Summer Reading Series: Non-Fiction
These Truths: A History of the United States by Jill Lepore
My annual personal knowledge project, beginning around Independence Day, is to read a substantive work focused on US history.
Presidential biographies and early American history are a recurring favorite and occupy significant space on my bookshelves, from the likes of Chernow, McCullough, and Philbrick. While all learned men and accomplished authors, I acknowledge that Ron, David and Nathaniel may be interpreting history through lenses that might reveal similar perspectives.
This year I’ve decided to branch out and, for starters, choose an author born in the second half of the 20th century. I landed on These Truths, written by Harvard professor Jill Lepore.
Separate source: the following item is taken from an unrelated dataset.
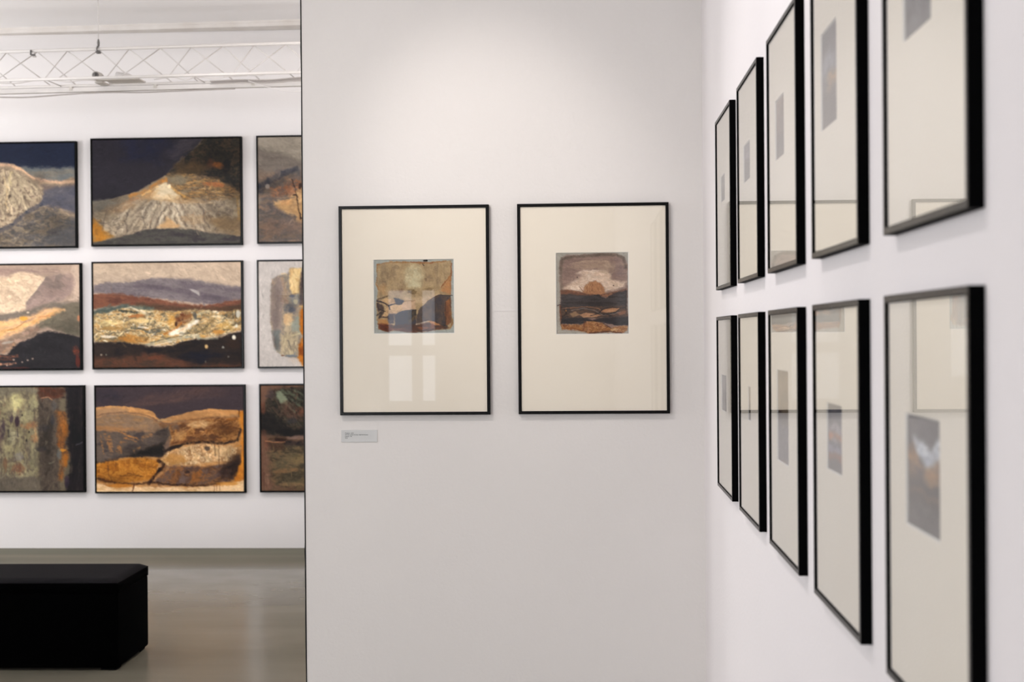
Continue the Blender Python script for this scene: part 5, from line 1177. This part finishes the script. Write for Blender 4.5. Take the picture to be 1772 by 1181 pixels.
# cables
def cable(label, pts, r, m, cat='cable', grp='cables on the truss'):
    bm = bmesh.new()
    P = [Vector(p) for p in pts]; out = []
    for i in range(len(P) - 1):
        a0 = P[max(i - 1, 0)]; a1 = P[i]; a2 = P[i + 1]; a3 = P[min(i + 2, len(P) - 1)]
        for t in np.linspace(0, 1, 7)[:-1]:
            t = float(t)
            out.append(0.5 * ((2 * a1) + (a2 - a0) * t + (2 * a0 - 5 * a1 + 4 * a2 - a3) * t * t + (3 * a1 - a0 - 3 * a2 + a3) * t ** 3))
    out.append(P[-1]); tube(bm, out, r, 8)
    return tag(obj('cable', bm, m, None, True), label, cat, grp)
z0 = TH - 0.051
cable('grey cable sagging under the left end of the light track', [on(s, -TW + 0.012, z0 + dz) for s, dz in ((-1.2, -.004), (-0.5, 0), (-0.1, -0.010), (0.12, -0.016), (0.36, -0.006), (0.52, 0.0), (0.7, 0.001), (0.9, -0.004), (1.2, 0), (1.5, 0.004))], 0.0045, M['cable'])
cable('white cable lying on the lower truss tube at the left', [on(s, 0.03, TH + dz) for s, dz in ((-0.9, 0.0), (-0.3, 0.0), (-0.05, 0.004), (0.12, -0.002), (0.25, 0.014), (0.38, 0.010), (0.46, -0.002), (0.54, 0.006), (0.64, 0.004))], 0.004, M['white_cable'])
cable('tangled grey cable lying on the truss between the floodlight and the front wall', [on(s, 0.02, TH + dz) for s, dz in ((1.02, 0.0), (1.14, 0.012), (1.22, -0.008), (1.30, 0.008), (1.42, -0.004), (1.5, 0.006), (1.62, 0.01))], 0.0038, M['white_cable'])
for j, (oz, oo, rr_) in enumerate(((0, 0, 0.006), (-0.009, 0.01, 0.005), (0.006, 0.014, 0.004))):
    cable(('thick taupe cable of the bundle beside the front wall', 'lowest taupe cable of the bundle beside the front wall', 'thin upper taupe cable of the bundle beside the front wall')[j],
          [on(s, -0.06 + oo, TH - 0.014 + oz + dz) for s, dz in ((1.36, 0), (1.55, 0.003), (1.75, -0.002), (1.95, 0.008), (2.15, 0.001), (2.5, 0.0), (3.0, 0.004))], rr_, M['cable'])
cable('thin white cable hanging in a loop below the track beside the front wall', [on(s, 0.0, TH + dz) for s, dz in ((1.62, -0.02), (1.72, -0.055), (1.85, -0.088), (1.98, -0.096), (2.12, -0.075), (2.22, -0.04))], 0.0022, M['white_cable'])
cable('white cable looping up over the lower truss tube beside the front wall', [on(s, 0.05, TH + dz) for s, dz in ((1.48, 0.002), (1.58, 0.014), (1.70, 0.0), (1.80, 0.018), (1.93, 0.024), (2.03, 0.0), (2.12, 0.026), (2.3, 0.01))], 0.003, M['white_cable'])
The author takes on the herculean task of writing a history of the United States, from 1492 to present day.
In her introduction, Lepore tells the story of how the US Constitution was circulated before being put to the vote, and how the essential question posed anonymously by Alexander Hamilton in the first essay of the Federalist Papers, was: shall we be ruled by reason and choice, or shall we be ruled by violence and force?
Lepore contends that this is the question of American history and remains as pertinent and important today as it was in 1787. And although there is a great deal of anguish in American history, Lepore finds “an extraordinary amount of decency and hope, of prosperity and ambition, of invention and beauty.”
I suspect it will take the better part of the summer for me to digest the 900+ pages of Lepore’s work. But in a shift from my usual summer read of focused biography, I’m looking forward to experiencing her interpretative, wide-scope, fresh-perspective narrative.